HOPES THAT Anglo Irish Bank’s art collection could help to raise significant money for the State have been dashed by the bank’s discovery that many of the paintings “have no value” – just like its once highly rated shares.
When Anglo became the State-owned Irish Bank Resolution Corporation (IBRC), it inherited Anglo’s art collection – some 320 pieces – along with other assets and liabilities.
About one-third of the paintings have been valued as worthless – in financial, not necessarily artistic, terms – consisting of “the type of art that could be bought from the railings on Merrion Square”, according to a bank spokesman.
Another 100 paintings have an estimated value each of between “€0 and €500” while there are just 100 artworks that may be worth more significant amounts. The entire collection has been valued at “less than €1 million” and more likely just €750,000.
A spokesman for IBRC said it is “actively considering options” regarding how to dispose of the art “for the benefit of the State – in the months ahead”.
One option is to have the collection put up for public auction in Ireland.

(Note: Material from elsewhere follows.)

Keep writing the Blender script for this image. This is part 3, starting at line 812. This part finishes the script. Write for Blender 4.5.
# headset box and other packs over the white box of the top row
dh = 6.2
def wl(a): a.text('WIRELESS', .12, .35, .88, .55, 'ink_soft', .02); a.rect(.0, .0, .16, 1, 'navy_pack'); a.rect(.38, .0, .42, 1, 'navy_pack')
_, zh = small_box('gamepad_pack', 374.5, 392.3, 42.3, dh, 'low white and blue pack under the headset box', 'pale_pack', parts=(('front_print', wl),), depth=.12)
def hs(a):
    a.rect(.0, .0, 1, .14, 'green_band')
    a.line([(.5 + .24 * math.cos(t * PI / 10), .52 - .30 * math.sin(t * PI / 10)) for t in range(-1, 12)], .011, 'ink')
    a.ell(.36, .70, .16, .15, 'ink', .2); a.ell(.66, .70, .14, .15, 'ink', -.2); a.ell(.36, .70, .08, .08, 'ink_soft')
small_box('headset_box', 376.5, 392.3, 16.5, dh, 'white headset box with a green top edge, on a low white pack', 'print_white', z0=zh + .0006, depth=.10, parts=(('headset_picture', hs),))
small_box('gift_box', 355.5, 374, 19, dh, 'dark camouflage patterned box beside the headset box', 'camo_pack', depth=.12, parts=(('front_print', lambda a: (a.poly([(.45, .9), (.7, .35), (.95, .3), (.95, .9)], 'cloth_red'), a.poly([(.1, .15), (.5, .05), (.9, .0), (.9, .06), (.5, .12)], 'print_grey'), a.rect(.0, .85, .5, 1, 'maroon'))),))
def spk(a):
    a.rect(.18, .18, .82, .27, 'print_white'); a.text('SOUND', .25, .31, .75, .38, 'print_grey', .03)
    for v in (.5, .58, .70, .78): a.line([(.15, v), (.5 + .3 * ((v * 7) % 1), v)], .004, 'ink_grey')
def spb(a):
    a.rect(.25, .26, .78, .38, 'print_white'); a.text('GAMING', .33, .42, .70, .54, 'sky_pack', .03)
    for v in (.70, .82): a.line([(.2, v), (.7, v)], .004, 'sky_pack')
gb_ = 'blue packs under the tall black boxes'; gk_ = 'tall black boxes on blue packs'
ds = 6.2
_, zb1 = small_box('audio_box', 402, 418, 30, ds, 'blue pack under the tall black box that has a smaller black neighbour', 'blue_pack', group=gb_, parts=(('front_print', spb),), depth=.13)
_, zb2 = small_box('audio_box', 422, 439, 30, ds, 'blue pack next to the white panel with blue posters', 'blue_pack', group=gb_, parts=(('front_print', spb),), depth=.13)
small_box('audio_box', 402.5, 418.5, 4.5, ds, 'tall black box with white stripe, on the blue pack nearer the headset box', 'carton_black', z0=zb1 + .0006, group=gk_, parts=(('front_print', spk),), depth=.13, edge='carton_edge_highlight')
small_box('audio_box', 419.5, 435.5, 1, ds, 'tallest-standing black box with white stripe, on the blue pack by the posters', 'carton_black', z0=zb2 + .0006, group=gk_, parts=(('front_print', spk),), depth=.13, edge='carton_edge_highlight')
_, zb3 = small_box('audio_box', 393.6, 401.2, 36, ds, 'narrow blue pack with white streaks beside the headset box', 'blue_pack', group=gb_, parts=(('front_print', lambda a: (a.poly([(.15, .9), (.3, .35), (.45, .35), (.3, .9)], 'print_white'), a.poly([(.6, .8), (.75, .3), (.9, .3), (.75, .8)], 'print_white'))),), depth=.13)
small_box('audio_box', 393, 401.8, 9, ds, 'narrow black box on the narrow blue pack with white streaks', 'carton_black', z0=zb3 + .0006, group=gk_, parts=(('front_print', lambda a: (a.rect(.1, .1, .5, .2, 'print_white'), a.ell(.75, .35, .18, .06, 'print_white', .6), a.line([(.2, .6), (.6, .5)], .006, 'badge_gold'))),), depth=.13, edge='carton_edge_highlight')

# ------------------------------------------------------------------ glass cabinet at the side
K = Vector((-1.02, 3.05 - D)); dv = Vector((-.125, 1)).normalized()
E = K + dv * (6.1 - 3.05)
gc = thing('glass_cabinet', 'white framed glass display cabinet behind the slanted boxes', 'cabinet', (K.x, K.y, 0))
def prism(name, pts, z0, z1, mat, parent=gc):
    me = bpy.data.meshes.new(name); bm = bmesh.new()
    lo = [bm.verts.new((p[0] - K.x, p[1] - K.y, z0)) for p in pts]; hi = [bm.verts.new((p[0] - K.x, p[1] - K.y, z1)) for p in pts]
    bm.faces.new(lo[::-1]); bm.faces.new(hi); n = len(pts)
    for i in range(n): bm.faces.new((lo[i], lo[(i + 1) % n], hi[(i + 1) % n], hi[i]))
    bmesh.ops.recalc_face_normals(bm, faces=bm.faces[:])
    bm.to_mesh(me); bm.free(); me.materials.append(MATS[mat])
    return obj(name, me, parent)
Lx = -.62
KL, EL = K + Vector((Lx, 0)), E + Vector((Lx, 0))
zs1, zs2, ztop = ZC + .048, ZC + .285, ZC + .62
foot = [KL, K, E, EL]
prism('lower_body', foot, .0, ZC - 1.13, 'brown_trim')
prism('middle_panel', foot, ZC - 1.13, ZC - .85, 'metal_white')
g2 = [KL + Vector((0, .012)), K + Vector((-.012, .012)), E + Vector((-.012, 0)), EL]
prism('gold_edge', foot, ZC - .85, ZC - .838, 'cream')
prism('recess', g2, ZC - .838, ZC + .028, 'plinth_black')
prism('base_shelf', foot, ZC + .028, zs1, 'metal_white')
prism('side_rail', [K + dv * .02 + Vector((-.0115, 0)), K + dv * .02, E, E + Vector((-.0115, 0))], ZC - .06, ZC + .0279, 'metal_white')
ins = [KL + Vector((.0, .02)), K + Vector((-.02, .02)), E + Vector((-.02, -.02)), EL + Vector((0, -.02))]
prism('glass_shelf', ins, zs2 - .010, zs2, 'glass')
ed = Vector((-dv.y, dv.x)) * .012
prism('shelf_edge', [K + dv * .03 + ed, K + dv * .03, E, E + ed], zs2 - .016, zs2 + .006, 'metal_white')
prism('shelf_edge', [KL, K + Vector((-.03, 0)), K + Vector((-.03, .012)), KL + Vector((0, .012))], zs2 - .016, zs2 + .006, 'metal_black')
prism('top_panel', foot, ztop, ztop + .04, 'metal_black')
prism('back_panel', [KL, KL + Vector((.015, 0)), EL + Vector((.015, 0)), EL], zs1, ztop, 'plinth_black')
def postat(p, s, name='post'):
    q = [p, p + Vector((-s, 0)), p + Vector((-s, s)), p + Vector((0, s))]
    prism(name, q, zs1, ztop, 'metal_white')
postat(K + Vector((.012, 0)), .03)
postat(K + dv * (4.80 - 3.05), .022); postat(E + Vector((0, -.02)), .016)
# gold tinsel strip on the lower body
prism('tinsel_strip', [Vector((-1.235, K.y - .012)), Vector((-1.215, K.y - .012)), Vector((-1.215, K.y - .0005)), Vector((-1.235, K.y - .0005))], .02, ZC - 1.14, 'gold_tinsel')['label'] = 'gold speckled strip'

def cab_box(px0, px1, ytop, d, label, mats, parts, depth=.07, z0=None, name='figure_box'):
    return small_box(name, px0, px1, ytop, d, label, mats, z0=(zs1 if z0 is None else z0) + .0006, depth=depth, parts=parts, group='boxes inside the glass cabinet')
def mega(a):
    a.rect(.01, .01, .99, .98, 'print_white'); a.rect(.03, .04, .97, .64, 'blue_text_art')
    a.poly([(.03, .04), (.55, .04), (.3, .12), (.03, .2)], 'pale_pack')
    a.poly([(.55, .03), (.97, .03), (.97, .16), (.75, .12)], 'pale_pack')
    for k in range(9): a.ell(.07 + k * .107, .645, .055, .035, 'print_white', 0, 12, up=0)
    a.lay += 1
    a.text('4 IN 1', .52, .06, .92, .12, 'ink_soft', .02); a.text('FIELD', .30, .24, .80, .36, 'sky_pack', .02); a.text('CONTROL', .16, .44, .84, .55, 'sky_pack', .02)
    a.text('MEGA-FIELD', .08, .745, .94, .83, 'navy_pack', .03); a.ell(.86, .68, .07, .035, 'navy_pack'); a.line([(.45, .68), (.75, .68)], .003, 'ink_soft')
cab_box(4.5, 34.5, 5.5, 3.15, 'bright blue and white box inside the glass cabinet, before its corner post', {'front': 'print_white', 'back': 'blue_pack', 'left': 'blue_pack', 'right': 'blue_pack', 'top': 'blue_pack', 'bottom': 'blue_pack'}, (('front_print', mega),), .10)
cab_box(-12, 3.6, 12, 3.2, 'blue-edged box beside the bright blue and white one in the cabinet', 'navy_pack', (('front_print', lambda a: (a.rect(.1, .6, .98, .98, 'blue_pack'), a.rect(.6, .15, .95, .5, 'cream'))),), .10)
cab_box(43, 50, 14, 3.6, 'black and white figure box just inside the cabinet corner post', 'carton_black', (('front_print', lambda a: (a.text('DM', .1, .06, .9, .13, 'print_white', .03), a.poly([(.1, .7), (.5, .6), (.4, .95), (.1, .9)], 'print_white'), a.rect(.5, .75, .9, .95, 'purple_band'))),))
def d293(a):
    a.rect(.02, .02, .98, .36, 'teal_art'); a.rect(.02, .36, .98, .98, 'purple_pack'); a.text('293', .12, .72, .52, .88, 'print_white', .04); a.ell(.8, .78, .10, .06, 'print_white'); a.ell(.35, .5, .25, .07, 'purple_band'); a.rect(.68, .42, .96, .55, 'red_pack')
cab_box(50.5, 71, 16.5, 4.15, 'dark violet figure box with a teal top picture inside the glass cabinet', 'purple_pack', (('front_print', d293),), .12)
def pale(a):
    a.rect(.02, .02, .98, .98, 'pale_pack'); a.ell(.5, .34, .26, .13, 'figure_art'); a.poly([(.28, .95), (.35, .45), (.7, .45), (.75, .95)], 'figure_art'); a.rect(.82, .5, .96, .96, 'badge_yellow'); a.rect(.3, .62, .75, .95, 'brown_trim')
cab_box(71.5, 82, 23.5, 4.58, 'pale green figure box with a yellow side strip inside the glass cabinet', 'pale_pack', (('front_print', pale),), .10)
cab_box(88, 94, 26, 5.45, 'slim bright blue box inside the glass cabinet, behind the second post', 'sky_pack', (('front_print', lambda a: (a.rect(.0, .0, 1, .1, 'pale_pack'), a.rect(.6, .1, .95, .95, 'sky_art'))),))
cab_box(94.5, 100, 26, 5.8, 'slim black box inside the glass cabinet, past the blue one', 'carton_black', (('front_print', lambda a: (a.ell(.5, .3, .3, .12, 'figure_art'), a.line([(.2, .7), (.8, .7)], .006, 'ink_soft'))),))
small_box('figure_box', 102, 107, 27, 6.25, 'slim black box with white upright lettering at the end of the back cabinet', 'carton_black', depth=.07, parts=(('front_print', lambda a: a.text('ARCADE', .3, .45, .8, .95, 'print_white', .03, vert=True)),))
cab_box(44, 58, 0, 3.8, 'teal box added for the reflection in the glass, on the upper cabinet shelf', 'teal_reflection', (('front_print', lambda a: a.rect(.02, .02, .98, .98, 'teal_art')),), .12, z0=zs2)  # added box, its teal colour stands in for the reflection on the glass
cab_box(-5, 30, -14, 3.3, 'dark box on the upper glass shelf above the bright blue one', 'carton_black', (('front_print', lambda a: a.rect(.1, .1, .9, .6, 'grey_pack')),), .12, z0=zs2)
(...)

But some of the paintings are in Anglo’s overseas offices in the US and Britain and may not be worth shipping back here as the transport and insurance costs would probably exceed their value.
Unlike Bank of Ireland and AIB, Anglo appears not to have made a corporate decision to assemble an art collection and few of the artworks acquired were by “household-name” artists.
Instead, many were simply bought by managers from local artists “to have something to hang on the wall” and to brighten up the bank’s offices in Dublin, Cork, Waterford, Limerick, Sligo and Galway as well as branches in London, New York, Boston and Chicago. These offices are closing on a phased basis.
The best pieces of art owned by Anglo have already been donated to the Irish Museum of Modern Art (Imma). Last year, the bank made a gift of 18 artworks – paintings and sculpture worth an estimated €160,000 – to Imma in a gesture described as “very generous” by Minister for the Arts Jimmy Deenihan.
The IBRC has also taken over the Irish Nationwide Building Society, which, the spokesman said, “had no material art collection”.
The disposal of signage and logos from Anglo Irish Bank and Irish Nationwide is also under consideration. The infamous signage which hung over Anglo’s St Stephen’s Green headquarters – ignominiously dismantled in front of media photographers and TV crews last year – has also been donated to Imma but remains in storage pending the completion of paperwork as to how it might be used by the museum. It seems destined to become an unlikely star exhibit in the future.